Nel frattempo non bisogna perdere il treno
dell’Ict
visto che, la correlazione fra posizione competitiva e
dotazione tecnologica è molto chiara, come ricorda Miceli che in questo caso fa
riferimento a una precedente indagine realizzata con Banca Intesa (“Le imprese vincenti investono in Ict”). Anche per
questo cresce d’importanza la figura del responsabile dei sistemi informativi,
il primo promotore dell’Ict nella media impresa, anche se spesso il budget a sua
disposizione non ha subito sostanziali cambiamenti fra il 2004 e il 2005.

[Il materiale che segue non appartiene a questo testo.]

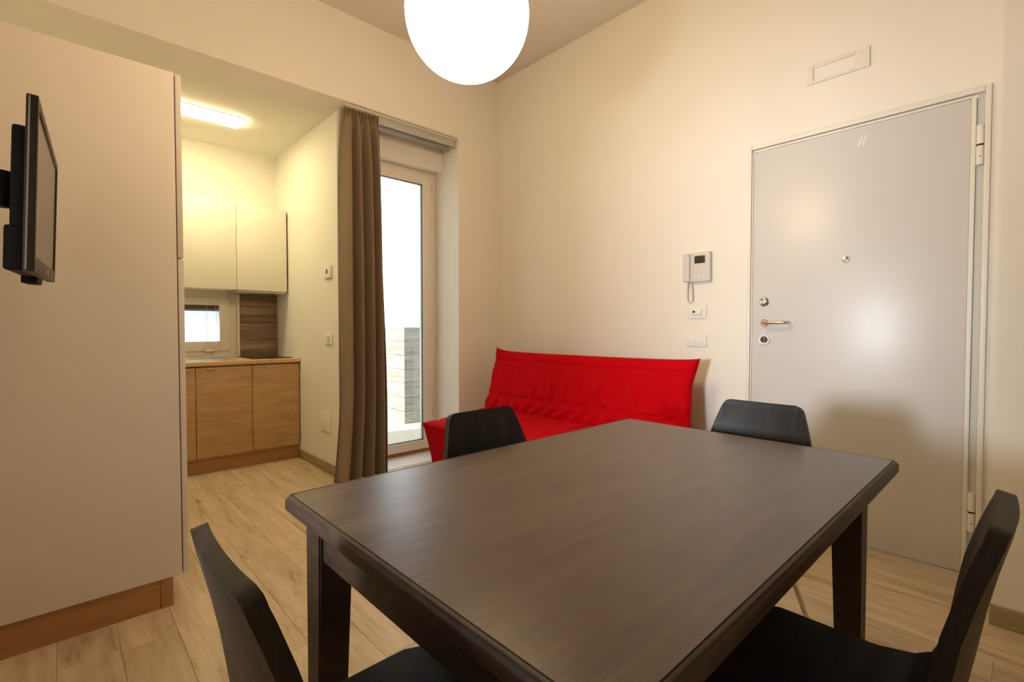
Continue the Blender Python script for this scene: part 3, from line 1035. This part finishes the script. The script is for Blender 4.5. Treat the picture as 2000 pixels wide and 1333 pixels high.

I responsabili It però non hanno più di fronte una massa di
dipendenti completamente a digiuno di pc e Internet. Nelle aziende si fa
largo una nuova leva di persone
sempre meno disponibili a delegare
l’introduzione e l’acculturazione in merito all’Ict ai Sistemi informativi, che
richiede una maggiore autonomia. Gli utenti infatti sono consapevoli delle
proprie esigenze e delle possibili soluzioni tecnologiche disponibili in
particolare per le applicazioni consumer. “Per questo bisogna
cavalcare l’entusiasmo degli utenti leader e non
ostacolarli”
è il suggerimento del docente veneziano.